Given task
Without the pictures, print the lines running from the beginning of the material to the line containing "2, stain=.4), h6)", both ends included.
>> begin
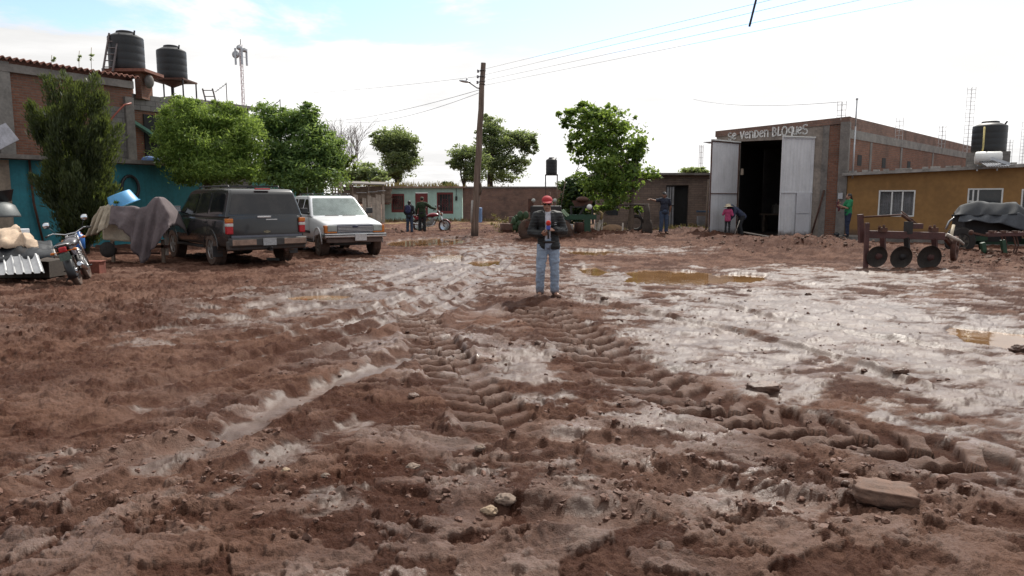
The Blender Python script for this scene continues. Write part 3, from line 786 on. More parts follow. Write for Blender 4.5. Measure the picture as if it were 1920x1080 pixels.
# ------------------------------------------------------------------ grey block house behind the right-hand tree
h6 = thing('block_house', 'low grey block house with an open barred door behind the tree', 'house', (4.5, 37.0, 0), -.02)
X0 = lambda px: (px - 960) / FPX * 36.6 - 4.5
hd = (X0(1249), X0(1291), -.3, 2.28)
wn = (X0(1136), X0(1160), .75, 2.0)
b = MB(); wall_with_holes(b, -.2, X0(1345), -.3, 2.78, [hd, wn]); b.build('wall', m_adobe, h6)
b = MB(); wall_with_holes(b, -.25, X0(1118), -.3, 2.7, [], -.03, .028); b.build('plastered_end', M('grey_plaster', (.21, .20, .21), .9, .2, 2, stain=.4), h6)
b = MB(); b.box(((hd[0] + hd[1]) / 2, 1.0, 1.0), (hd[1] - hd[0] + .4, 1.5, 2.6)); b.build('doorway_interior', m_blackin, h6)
b = MB()
for x in np.linspace(hd[0] + .03, hd[0] + .42, 4): b.bar((x, -.02, -.2), (x, -.02, 2.25), .035)
for z in (.0, 1.25, 2.23): b.bar((hd[0], -.02, z), (hd[0] + .44, -.02, z), .05)
b.build('barred_door', m_iron, h6)
b = MB(); b.box((hd[0] + .22, .04, 1.05), (.44, .02, 2.4)); b.build('door_sheet', m_galv, h6)
b = MB(); b.box(((wn[0] + wn[1]) / 2, .1, (wn[2] + wn[3]) / 2), (wn[1] - wn[0], .04, wn[3] - wn[2])); b.bar(((wn[0] + wn[1]) / 2, .05, wn[2]), ((wn[0] + wn[1]) / 2, .05, wn[3]), .05); b.build('window', m_glass, h6)
b = MB(); b.box(((X0(1345) - .2) / 2, 2, 2.84), (X0(1345) + .5, 4.6, .11)); b.build('roof', m_conc_d, h6)

# ------------------------------------------------------------------ workshop with the tall gates
C0, C1 = Vector((8.84, 31.67, 0)), Vector((13.17, 28.76, 0))
U = (C1 - C0).normalized(); LW = (C1 - C0).length
wk = wall_thing('workshop', 'tall brick workshop with open sheet metal gates and white hand-painted lettering', 'workshop', C0, U)
hl, hr = 1.0, 4.0          # jambs of the gate opening
top = lambda x: 4.50 + (4.80 - 4.50) * x / LW
b = MB()
wall_with_holes(b, 0, hr + .30, -.3, 4.15, [(hl, hr, -.3, 4.02)])
b.hexa([(0, 0, 4.15), (hr + .30, 0, 4.15), (hr + .30, .2, 4.15), (0, .2, 4.15), (0, 0, top(0) - .24), (hr + .30, 0, top(hr + .3) - .24), (hr + .30, .2, top(hr + .3) - .24), (0, .2, top(0) - .24)])
b.build('front_wall', M('grimy_render', (.29, .245, .21), .9, .3, 1.5, .25, 40, stain=.6, streak=.3), wk)
b = MB(); b.box(((hr + .3 + LW) / 2 + .05, .1, 2.1), (LW - hr - .3 - .1, .2, 4.8)); b.build('brick_panel', m_brick, wk)
b = MB(); b.box((hr + .42, .08, 2.1), (.24, .2, 4.9)); b.build('column', m_conc_d, wk)
b = MB(); b.box((LW - .1, .08, 2.1), (.34, .28, 5.0)); b.build('column', m_conc_d, wk)
b = MB(); b.hexa([(-.05, -.04, top(0) - .25), (LW + .05, -.04, top(LW) - .25), (LW + .05, .3, top(LW) - .25), (-.05, .3, top(0) - .25), (-.05, -.04, top(0)), (LW + .05, -.04, top(LW)), (LW + .05, .3, top(LW)), (-.05, .3, top(0))]); b.build('roof_beam', m_brick_old, wk)
b = MB(); b.box((-.25, .3, 4.05), (.6, .8, .03)); b.build('sheet_eave', m_galv, wk)
SD = Vector((.687, .727, 0)); ca, sa = SD.dot(U), SD.dot(Vector((-U.y, U.x, 0)))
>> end
The reply
The Blender Python script for this scene continues. Write part 3, from line 786 on. More parts follow. Write for Blender 4.5. Measure the picture as if it were 1920x1080 pixels.
# ------------------------------------------------------------------ grey block house behind the right-hand tree
h6 = thing('block_house', 'low grey block house with an open barred door behind the tree', 'house', (4.5, 37.0, 0), -.02)
X0 = lambda px: (px - 960) / FPX * 36.6 - 4.5
hd = (X0(1249), X0(1291), -.3, 2.28)
wn = (X0(1136), X0(1160), .75, 2.0)
b = MB(); wall_with_holes(b, -.2, X0(1345), -.3, 2.78, [hd, wn]); b.build('wall', m_adobe, h6)
b = MB(); wall_with_holes(b, -.25, X0(1118), -.3, 2.7, [], -.03, .028); b.build('plastered_end', M('grey_plaster', (.21, .20, .21), .9, .2, 2, stain=.4), h6)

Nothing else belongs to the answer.